Megalithic tomb - wedge tomb, Maumnahaltora, Co. Kerry
Co. Kerry |
Megalithic Tombs
On the Ordnance Survey maps it appears simply as 'Cromlech', a term once used loosely for any ancient stone monument, and the Irish-language scholar An Seabhac recorded it as An Cromleac as recently as 1939.
But this structure at Maumnahaltora is something more precise: it is the westernmost of a cluster of wedge tombs, a type of megalithic burial monument built during the later Neolithic and into the Bronze Age, typically consisting of a long, tapering stone gallery that narrows and lowers from one end to the other. This particular example sits roughly 45 metres west of its nearest neighbour and about 100 metres south-west of a third tomb in the group, making it the outermost of the three.
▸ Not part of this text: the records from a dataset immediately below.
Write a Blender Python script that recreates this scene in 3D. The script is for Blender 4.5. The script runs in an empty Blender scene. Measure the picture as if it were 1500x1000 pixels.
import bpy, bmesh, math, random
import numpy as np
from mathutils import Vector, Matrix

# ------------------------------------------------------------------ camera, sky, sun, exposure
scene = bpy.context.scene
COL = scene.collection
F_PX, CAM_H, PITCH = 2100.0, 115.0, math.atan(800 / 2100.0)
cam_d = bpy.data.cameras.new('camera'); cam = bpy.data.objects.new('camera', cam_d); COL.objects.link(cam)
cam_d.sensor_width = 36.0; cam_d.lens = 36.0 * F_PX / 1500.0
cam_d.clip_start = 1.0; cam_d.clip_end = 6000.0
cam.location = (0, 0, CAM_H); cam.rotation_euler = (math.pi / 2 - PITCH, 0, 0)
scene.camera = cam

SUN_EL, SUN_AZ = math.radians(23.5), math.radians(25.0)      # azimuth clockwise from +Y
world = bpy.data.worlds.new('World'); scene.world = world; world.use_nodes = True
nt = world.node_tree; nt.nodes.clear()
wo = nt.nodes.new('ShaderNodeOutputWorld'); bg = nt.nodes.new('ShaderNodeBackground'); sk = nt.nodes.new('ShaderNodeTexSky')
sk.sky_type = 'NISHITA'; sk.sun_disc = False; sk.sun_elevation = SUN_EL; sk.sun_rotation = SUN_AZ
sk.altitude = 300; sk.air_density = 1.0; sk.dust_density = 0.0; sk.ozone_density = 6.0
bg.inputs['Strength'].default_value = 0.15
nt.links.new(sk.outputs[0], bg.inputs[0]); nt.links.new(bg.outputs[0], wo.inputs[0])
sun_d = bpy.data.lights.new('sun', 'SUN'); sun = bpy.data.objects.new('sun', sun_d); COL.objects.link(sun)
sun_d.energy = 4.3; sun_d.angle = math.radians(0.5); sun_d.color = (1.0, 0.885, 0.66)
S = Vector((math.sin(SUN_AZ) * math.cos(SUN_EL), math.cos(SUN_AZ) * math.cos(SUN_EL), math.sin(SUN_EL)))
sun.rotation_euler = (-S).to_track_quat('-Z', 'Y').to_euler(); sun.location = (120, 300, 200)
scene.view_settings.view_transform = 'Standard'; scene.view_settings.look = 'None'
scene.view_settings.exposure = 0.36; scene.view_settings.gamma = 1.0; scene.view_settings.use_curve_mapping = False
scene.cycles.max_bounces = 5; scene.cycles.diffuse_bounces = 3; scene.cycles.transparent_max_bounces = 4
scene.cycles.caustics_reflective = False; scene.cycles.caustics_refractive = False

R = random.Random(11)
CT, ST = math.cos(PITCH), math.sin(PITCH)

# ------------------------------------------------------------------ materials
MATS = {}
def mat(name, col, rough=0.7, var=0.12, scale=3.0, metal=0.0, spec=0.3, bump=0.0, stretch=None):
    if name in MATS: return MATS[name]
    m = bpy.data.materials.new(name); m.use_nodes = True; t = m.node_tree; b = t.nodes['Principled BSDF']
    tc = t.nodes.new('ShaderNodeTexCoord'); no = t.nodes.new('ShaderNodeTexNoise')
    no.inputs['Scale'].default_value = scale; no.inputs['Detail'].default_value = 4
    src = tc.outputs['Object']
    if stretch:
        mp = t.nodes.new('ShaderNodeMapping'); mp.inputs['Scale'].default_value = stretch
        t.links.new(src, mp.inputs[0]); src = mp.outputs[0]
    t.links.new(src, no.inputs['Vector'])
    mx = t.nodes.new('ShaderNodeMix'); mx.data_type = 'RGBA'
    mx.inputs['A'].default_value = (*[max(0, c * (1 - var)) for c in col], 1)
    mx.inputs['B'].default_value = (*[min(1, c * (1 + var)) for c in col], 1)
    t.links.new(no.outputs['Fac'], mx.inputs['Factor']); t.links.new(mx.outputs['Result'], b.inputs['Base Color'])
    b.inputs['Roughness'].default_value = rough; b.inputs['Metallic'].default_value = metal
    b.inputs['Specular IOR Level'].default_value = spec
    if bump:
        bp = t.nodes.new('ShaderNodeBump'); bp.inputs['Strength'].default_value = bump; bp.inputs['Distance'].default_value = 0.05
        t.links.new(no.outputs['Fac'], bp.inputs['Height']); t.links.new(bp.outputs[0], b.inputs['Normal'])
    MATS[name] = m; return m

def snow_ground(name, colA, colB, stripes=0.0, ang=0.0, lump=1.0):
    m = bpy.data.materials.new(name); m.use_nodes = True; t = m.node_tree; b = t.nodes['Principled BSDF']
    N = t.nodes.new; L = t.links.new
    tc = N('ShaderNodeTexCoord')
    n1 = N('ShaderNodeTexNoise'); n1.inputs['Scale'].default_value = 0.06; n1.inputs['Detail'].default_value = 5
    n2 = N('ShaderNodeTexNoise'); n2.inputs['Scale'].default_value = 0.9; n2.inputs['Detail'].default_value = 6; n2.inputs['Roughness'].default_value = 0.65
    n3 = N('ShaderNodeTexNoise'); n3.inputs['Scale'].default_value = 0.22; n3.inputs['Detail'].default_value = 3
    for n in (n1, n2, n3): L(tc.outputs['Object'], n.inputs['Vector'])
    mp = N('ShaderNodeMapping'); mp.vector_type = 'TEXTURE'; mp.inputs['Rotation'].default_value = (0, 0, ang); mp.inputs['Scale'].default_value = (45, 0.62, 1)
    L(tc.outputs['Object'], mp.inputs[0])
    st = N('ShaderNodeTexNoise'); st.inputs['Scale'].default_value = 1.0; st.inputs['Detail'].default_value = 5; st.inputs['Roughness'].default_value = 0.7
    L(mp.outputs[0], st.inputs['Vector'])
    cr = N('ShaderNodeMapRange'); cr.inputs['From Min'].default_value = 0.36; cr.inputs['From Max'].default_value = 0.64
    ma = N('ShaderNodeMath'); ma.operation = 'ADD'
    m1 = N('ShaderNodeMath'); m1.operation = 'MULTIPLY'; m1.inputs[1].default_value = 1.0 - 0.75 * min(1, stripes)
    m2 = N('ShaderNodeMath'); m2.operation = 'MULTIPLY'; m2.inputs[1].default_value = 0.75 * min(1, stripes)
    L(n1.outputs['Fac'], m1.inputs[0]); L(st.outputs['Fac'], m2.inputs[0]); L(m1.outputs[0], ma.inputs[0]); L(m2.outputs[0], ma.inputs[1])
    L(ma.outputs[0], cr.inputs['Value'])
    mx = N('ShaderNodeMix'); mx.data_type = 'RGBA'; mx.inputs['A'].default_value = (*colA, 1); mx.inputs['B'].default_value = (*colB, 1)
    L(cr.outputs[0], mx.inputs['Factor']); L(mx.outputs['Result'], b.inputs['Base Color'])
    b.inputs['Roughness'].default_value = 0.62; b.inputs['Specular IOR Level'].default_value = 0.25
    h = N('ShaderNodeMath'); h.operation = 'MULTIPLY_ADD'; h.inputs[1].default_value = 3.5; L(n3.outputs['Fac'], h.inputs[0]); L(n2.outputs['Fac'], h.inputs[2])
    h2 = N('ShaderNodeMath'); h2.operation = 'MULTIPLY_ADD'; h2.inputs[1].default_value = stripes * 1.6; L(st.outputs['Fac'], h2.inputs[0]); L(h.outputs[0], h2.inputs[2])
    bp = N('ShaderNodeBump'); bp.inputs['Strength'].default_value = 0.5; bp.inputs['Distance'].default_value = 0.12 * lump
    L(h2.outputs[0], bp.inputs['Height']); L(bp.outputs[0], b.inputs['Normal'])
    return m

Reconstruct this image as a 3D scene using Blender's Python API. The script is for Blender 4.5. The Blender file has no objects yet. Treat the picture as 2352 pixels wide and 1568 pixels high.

The construction is careful and considered in ways that become apparent only on close inspection. The gallery runs approximately three metres in length, or up to 3.75 metres if measured from the probable septal-stone, a low threshold or dividing slab set across the western entrance. The sides are each formed of two stones, with the tall, well-matched western pair set slightly proud of the inner sidestones, their tops sloping downward from west to east. This deliberate drop in height is characteristic of wedge tombs generally, with the gallery widest and tallest at its open end, here to the west, and tightest at the enclosed eastern end, where a single backstone closes the chamber and a solitary roofstone covers it. An additional slab just outside the eastern wall on the northern side suggests a doubling of the gallery wall at that point, a detail noted by J. Cuppage in the Dingle Peninsula archaeological survey published in 1986, and also examined by Ruaidhrí de Valera and Seán Ó Nualláin in their 1982 survey of megalithic tombs across Munster. Traces of a surrounding mound survive to the west and north of the structure, though a field drain has disturbed the original outline at the western end.
The tomb carries a preservation order under the National Monuments Acts, which gives some indication of how seriously it is regarded despite its relatively modest scale. Visitors exploring the Dingle Peninsula who know to look beyond the better-publicised monuments of Corca Dhuibhne will find in this small, quietly asymmetrical structure a good deal to read in the stonework itself.